DATA -

---

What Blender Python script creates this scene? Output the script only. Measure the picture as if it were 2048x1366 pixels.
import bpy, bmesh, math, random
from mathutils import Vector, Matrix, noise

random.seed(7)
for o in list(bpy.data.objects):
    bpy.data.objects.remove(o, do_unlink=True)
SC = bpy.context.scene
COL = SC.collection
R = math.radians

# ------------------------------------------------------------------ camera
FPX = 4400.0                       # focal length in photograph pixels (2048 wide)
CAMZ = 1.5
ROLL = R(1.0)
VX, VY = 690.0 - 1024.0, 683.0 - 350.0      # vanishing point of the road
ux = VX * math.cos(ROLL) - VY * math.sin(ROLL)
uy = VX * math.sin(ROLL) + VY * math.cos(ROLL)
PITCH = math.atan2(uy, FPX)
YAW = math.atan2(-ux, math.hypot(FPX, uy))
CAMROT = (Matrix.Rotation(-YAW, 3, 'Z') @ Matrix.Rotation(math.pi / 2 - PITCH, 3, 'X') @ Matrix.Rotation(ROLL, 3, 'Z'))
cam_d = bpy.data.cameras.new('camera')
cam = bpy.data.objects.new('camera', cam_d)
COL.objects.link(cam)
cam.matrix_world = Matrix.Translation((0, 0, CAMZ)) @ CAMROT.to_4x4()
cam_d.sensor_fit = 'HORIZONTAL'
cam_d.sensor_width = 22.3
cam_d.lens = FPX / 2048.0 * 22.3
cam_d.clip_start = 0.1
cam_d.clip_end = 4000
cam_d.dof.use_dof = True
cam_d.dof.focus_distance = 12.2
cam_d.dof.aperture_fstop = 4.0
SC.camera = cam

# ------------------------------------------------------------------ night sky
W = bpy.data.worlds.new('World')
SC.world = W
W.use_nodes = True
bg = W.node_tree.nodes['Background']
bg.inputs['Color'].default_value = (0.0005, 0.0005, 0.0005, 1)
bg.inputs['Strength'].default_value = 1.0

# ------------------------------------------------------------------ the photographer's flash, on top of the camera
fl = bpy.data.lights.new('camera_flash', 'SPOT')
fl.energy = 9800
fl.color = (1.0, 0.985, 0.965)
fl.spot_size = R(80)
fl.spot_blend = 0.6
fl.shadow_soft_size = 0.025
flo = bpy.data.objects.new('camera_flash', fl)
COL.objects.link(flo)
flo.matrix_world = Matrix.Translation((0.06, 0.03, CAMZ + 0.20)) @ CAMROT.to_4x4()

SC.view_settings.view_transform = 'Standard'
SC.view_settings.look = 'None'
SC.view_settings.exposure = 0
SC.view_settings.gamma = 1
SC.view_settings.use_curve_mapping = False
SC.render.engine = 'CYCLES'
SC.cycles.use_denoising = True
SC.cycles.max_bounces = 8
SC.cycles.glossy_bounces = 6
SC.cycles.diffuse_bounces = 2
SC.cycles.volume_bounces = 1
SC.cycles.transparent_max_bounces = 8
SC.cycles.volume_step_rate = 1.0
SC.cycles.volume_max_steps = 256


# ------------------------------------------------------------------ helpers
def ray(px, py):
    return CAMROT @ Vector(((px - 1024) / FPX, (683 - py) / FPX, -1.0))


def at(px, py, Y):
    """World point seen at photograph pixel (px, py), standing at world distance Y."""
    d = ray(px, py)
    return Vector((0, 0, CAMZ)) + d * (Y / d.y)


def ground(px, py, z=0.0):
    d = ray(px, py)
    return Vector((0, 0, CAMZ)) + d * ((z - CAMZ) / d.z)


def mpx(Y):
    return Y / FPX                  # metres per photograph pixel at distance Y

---

YOUR GOAL -
Track down the lines that include the word "scene" and copy them.

REPLY TO THE TASK -
What Blender Python script creates this scene? Output the script only. Measure the picture as if it were 2048x1366 pixels.
SC = bpy.context.scene